Selbst in den primitivsten Gesellschaften werden die Menschen nach ihren Worten und Taten beurteilt. Alles, was ich jemals gesagt und getan habe, habe ich unter den Augen der Öffentlichkeit und des Staates gesagt und getan. Meine Schriften sind überall erhältlich. Hätte ich tatsächlich vor, den Staat zu übernehmen, würden sich dafür in den 40 Jahren meiner [öffentlichen] Karriere zumindest einige wenige Spuren und Hinweise finden lassen. Ist es denn überhaupt vorstellbar, dass ein Mensch all diese Dinge über eine so lange Zeitspanne hinweg für sich behält, ohne auch nur das Geringste anzudeuten? Niemand außer einer kleinen Gruppe von Leuten, die vom Hass getrieben sind, wird dies ernsthaft behaupten.
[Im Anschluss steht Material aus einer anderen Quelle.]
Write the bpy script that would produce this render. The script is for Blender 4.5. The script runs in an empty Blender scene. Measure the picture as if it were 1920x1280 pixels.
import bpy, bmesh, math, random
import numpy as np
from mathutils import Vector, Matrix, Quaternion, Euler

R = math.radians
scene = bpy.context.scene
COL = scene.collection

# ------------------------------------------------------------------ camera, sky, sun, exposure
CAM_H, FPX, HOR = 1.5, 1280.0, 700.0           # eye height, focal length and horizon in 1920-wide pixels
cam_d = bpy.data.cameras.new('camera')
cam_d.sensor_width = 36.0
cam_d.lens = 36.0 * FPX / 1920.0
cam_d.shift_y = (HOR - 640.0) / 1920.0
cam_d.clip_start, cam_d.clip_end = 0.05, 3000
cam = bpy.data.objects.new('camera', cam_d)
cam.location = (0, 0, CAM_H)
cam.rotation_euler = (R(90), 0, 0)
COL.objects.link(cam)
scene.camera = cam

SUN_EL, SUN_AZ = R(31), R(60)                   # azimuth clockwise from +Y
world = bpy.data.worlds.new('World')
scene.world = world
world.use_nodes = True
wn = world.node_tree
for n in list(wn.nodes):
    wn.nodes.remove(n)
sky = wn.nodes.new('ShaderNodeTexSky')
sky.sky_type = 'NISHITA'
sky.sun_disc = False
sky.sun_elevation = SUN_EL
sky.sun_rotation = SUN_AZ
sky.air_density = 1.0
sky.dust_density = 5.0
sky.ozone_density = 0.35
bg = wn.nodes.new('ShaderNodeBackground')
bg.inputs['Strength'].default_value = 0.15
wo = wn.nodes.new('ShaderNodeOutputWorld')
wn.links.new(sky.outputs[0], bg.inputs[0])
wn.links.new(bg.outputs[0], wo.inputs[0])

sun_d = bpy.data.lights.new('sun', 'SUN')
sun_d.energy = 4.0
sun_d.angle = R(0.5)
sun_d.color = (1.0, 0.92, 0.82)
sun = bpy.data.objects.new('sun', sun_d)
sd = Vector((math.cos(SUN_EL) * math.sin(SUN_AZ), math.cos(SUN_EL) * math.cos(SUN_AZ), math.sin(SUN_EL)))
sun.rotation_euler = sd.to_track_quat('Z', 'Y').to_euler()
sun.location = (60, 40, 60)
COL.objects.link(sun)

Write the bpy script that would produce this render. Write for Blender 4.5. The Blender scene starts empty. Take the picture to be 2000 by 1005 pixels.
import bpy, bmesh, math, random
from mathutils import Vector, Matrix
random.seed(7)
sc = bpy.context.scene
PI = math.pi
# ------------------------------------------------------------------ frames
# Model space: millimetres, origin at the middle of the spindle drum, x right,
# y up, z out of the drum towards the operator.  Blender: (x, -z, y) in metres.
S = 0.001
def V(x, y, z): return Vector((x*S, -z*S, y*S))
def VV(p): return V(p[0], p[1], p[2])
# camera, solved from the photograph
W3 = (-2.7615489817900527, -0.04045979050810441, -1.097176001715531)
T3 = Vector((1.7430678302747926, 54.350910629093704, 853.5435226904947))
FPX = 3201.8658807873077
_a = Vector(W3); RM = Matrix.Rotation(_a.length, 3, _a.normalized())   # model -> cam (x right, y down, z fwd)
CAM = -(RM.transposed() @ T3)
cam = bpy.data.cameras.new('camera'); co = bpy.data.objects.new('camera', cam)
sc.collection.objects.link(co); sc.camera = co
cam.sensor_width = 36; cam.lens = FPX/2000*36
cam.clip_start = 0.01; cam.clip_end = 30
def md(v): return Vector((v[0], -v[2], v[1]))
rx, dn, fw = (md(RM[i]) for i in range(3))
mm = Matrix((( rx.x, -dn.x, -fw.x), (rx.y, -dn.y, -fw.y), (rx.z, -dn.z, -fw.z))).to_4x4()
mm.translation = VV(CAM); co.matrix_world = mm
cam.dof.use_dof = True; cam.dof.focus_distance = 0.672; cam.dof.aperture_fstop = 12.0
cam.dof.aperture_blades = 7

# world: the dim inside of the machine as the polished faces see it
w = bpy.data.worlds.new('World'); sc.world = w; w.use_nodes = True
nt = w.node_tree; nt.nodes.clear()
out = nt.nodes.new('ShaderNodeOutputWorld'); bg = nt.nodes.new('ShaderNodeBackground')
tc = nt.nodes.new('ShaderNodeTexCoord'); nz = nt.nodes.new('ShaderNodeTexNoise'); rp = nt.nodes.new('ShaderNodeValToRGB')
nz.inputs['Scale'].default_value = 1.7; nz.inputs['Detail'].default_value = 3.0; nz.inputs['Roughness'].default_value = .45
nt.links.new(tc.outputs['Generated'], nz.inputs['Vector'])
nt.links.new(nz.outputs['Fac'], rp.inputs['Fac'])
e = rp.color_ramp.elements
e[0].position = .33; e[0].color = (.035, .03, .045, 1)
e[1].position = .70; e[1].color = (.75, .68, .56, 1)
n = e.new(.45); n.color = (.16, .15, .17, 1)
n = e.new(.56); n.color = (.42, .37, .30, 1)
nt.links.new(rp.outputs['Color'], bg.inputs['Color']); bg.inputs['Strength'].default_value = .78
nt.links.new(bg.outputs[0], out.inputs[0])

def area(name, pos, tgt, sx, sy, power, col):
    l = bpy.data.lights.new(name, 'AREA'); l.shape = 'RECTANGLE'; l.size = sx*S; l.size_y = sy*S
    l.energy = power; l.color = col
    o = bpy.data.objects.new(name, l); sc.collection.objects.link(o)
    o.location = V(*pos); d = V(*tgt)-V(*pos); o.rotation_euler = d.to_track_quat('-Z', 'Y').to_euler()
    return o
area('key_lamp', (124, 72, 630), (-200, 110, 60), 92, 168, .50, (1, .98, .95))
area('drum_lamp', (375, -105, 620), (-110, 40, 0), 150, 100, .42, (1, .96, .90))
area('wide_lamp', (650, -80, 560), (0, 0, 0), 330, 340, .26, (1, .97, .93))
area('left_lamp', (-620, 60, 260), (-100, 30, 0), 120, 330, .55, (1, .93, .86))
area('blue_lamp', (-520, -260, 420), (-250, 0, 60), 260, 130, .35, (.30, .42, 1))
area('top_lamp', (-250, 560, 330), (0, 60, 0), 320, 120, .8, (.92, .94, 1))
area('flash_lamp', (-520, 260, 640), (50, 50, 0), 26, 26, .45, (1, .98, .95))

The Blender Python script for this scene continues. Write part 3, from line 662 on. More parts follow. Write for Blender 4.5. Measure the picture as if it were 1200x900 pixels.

All diese Vorwürfe basieren auf Verdächtigungen und Hypothesen. Denkt man diese Logik, oder besser gesagt diese Unlogik, einmal weiter, müsste man allen Linken unterstellen, ein totalitäres kommunistisches Regime aufbauen zu wollen. Jeder Nationalist wäre dann sofort ein Rassist, Chauvinist oder ein faschistischer Nazi. Selbst Menschen, die unter Wahnvorstellungen leiden, könnten über so eine fixe Idee nur lachen.